Russ and Carmen insisted we come and get a tree for the room.  I was thinking, “Is it going to be big enough to cover that HUGE HOLE above the fireplace?!?”  Russell just smiled.  We spent the morning hunting for trees, eating, socializing.  We came home to see that my brother in law had finished painting the entire living room while we were gone (he’s a painter by trade).  The girls pulled up the plastic from the floor and we moved and cleaned for the rest of the day.  And the first tree in over 20 years was put up in front of the bay window.  The vintage Santa took his place and it seemed as though we could pull this off.

That Monday the panel was primed and placed above the fireplace.  When I arrived it was just a matter of a few decorations and some major cooking.  Large candle sconces went over the electrical boxes on the walls.  We put candles everywhere.  Cait had made 80 luminaries for the driveway.  Candle carriage lamps lit the mantel covered in fruit, nuts and berries.  Every place at the table had a candle and there was very little electricity used that night.  People were charmed, enchanted by the soft glow.  Those of us that had pulled this off were just thinking, “It’s all theater.”

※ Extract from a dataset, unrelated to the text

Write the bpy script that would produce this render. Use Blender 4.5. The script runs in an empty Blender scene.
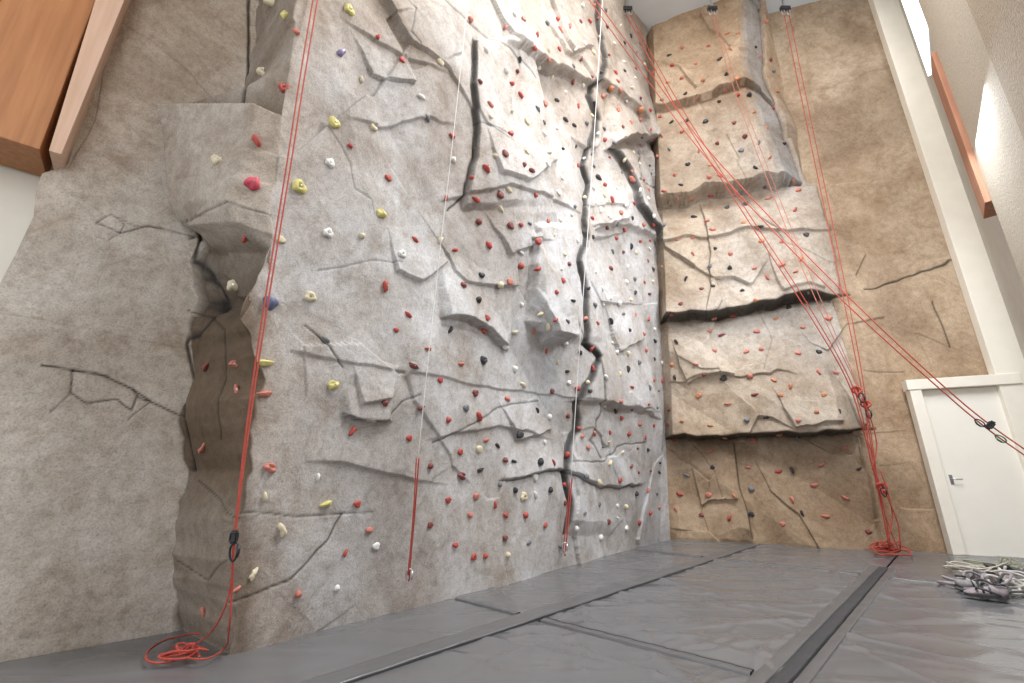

I had just spent the past couple of months working at Old Sturbridge Village when all of the events were by candlelight.  Initially we had an event where people took guided tours at night to see how people saw things in the 1830’s.  It was all a matter of social standing.  If you were poor you saw things by the light coming from your fireplace.  As you moved up on the social ladder you may have had candles made from tallow or beeswax.  Those in the fine houses with money had oil lamps in addition to the firelight and candles.  So you saw a progression from poor to rich and it got brighter all the way.

I think the house at Fort Pelham Farm saw a complete progression.  I’m sure many candles were used but they were used in a much more judicious manner than that Christmas Eve in 2009.  We’ve come a long way in our creature comforts but there is nothing that says Christmas to me more than candlelight.